§ **Given entries**:
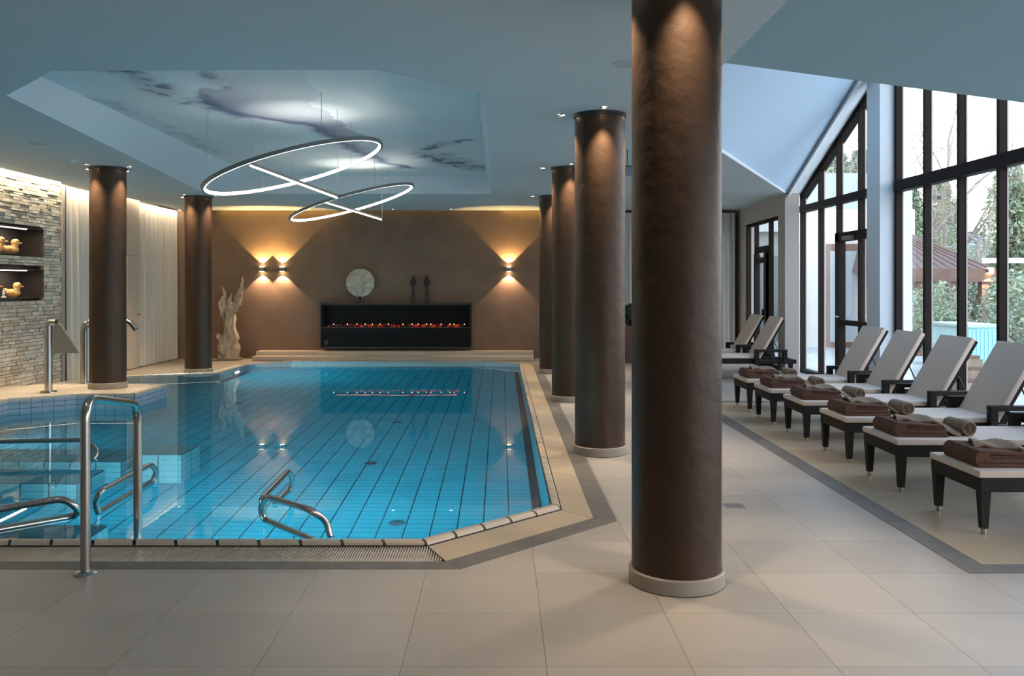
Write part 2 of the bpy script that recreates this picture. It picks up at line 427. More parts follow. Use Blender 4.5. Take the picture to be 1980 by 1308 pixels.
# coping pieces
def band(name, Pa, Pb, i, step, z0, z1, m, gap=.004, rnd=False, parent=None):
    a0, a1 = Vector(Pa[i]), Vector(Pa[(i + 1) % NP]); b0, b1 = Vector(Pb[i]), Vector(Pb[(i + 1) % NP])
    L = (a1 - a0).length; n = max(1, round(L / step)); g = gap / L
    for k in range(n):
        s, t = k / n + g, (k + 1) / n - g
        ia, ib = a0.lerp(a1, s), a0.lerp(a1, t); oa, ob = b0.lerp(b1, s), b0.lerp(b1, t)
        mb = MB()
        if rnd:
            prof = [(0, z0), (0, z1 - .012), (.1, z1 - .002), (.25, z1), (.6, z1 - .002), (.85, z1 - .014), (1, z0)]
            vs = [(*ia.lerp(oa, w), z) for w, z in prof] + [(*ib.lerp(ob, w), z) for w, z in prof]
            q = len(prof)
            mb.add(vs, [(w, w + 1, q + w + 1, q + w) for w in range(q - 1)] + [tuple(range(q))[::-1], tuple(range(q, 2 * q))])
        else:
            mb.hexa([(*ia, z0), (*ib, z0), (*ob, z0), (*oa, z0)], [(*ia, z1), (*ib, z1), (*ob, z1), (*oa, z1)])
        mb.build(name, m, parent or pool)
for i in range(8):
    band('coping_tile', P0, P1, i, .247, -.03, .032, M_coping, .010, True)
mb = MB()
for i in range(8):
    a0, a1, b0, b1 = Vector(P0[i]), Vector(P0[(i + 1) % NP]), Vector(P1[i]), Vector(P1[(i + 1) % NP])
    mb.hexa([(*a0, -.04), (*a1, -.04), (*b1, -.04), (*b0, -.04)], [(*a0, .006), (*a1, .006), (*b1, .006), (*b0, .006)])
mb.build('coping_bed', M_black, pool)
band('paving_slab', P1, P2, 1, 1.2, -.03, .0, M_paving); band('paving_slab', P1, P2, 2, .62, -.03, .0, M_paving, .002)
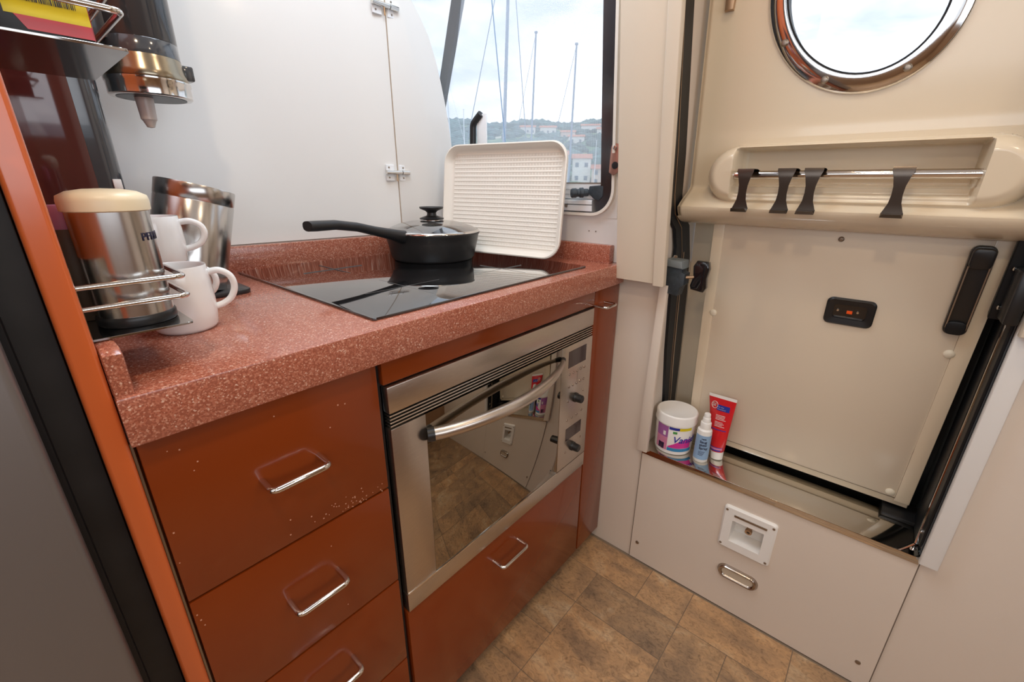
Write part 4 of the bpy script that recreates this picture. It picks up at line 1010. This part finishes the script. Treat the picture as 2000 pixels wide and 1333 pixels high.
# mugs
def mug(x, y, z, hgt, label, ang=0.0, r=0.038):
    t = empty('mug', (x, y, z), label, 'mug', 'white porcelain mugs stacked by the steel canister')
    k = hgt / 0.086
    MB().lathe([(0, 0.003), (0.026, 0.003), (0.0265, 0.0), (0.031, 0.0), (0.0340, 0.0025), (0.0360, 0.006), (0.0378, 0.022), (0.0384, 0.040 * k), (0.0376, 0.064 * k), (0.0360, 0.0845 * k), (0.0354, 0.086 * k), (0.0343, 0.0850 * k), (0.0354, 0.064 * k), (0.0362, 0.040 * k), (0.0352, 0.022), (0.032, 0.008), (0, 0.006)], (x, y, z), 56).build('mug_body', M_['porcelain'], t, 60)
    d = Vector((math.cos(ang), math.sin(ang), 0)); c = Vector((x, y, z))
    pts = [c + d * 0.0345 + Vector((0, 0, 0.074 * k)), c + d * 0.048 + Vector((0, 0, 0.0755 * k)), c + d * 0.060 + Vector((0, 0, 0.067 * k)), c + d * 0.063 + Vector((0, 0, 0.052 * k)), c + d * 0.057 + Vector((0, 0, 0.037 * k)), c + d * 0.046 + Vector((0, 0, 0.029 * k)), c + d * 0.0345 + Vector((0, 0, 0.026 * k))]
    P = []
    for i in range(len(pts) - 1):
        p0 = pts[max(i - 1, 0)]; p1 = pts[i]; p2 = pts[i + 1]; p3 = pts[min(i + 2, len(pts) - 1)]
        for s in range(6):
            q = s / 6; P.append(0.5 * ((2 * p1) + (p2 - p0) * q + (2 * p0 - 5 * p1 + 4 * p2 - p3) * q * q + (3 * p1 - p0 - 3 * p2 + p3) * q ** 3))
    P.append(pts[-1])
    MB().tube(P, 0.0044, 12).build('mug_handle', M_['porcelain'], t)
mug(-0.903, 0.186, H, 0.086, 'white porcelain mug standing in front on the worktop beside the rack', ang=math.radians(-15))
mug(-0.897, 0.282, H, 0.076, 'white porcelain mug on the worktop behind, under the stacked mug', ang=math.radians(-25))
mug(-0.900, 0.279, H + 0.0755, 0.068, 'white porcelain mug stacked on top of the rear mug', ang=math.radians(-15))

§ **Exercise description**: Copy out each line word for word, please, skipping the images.

§ **Complete output**:
Write part 2 of the bpy script that recreates this picture. It picks up at line 427. More parts follow. Use Blender 4.5. Take the picture to be 1980 by 1308 pixels.
# coping pieces
def band(name, Pa, Pb, i, step, z0, z1, m, gap=.004, rnd=False, parent=None):
    a0, a1 = Vector(Pa[i]), Vector(Pa[(i + 1) % NP]); b0, b1 = Vector(Pb[i]), Vector(Pb[(i + 1) % NP])
    L = (a1 - a0).length; n = max(1, round(L / step)); g = gap / L
    for k in range(n):
        s, t = k / n + g, (k + 1) / n - g
        ia, ib = a0.lerp(a1, s), a0.lerp(a1, t); oa, ob = b0.lerp(b1, s), b0.lerp(b1, t)
        mb = MB()
        if rnd:
            prof = [(0, z0), (0, z1 - .012), (.1, z1 - .002), (.25, z1), (.6, z1 - .002), (.85, z1 - .014), (1, z0)]
            vs = [(*ia.lerp(oa, w), z) for w, z in prof] + [(*ib.lerp(ob, w), z) for w, z in prof]
            q = len(prof)
            mb.add(vs, [(w, w + 1, q + w + 1, q + w) for w in range(q - 1)] + [tuple(range(q))[::-1], tuple(range(q, 2 * q))])
        else:
            mb.hexa([(*ia, z0), (*ib, z0), (*ob, z0), (*oa, z0)], [(*ia, z1), (*ib, z1), (*ob, z1), (*oa, z1)])
        mb.build(name, m, parent or pool)
for i in range(8):
    band('coping_tile', P0, P1, i, .247, -.03, .032, M_coping, .010, True)
mb = MB()
for i in range(8):
    a0, a1, b0, b1 = Vector(P0[i]), Vector(P0[(i + 1) % NP]), Vector(P1[i]), Vector(P1[(i + 1) % NP])
    mb.hexa([(*a0, -.04), (*a1, -.04), (*b1, -.04), (*b0, -.04)], [(*a0, .006), (*a1, .006), (*b1, .006), (*b0, .006)])
mb.build('coping_bed', M_black, pool)
band('paving_slab', P1, P2, 1, 1.2, -.03, .0, M_paving); band('paving_slab', P1, P2, 2, .62, -.03, .0, M_paving, .002)
Write part 4 of the bpy script that recreates this picture. It picks up at line 1010. This part finishes the script. Treat the picture as 2000 pixels wide and 1333 pixels high.
# mugs
def mug(x, y, z, hgt, label, ang=0.0, r=0.038):
    t = empty('mug', (x, y, z), label, 'mug', 'white porcelain mugs stacked by the steel canister')
    k = hgt / 0.086
    MB().lathe([(0, 0.003), (0.026, 0.003), (0.0265, 0.0), (0.031, 0.0), (0.0340, 0.0025), (0.0360, 0.006), (0.0378, 0.022), (0.0384, 0.040 * k), (0.0376, 0.064 * k), (0.0360, 0.0845 * k), (0.0354, 0.086 * k), (0.0343, 0.0850 * k), (0.0354, 0.064 * k), (0.0362, 0.040 * k), (0.0352, 0.022), (0.032, 0.008), (0, 0.006)], (x, y, z), 56).build('mug_body', M_['porcelain'], t, 60)
    d = Vector((math.cos(ang), math.sin(ang), 0)); c = Vector((x, y, z))
    pts = [c + d * 0.0345 + Vector((0, 0, 0.074 * k)), c + d * 0.048 + Vector((0, 0, 0.0755 * k)), c + d * 0.060 + Vector((0, 0, 0.067 * k)), c + d * 0.063 + Vector((0, 0, 0.052 * k)), c + d * 0.057 + Vector((0, 0, 0.037 * k)), c + d * 0.046 + Vector((0, 0, 0.029 * k)), c + d * 0.0345 + Vector((0, 0, 0.026 * k))]
    P = []
    for i in range(len(pts) - 1):
        p0 = pts[max(i - 1, 0)]; p1 = pts[i]; p2 = pts[i + 1]; p3 = pts[min(i + 2, len(pts) - 1)]
        for s in range(6):
            q = s / 6; P.append(0.5 * ((2 * p1) + (p2 - p0) * q + (2 * p0 - 5 * p1 + 4 * p2 - p3) * q * q + (3 * p1 - p0 - 3 * p2 + p3) * q ** 3))
    P.append(pts[-1])
    MB().tube(P, 0.0044, 12).build('mug_handle', M_['porcelain'], t)
mug(-0.903, 0.186, H, 0.086, 'white porcelain mug standing in front on the worktop beside the rack', ang=math.radians(-15))
mug(-0.897, 0.282, H, 0.076, 'white porcelain mug on the worktop behind, under the stacked mug', ang=math.radians(-25))
mug(-0.900, 0.279, H + 0.0755, 0.068, 'white porcelain mug stacked on top of the rear mug', ang=math.radians(-15))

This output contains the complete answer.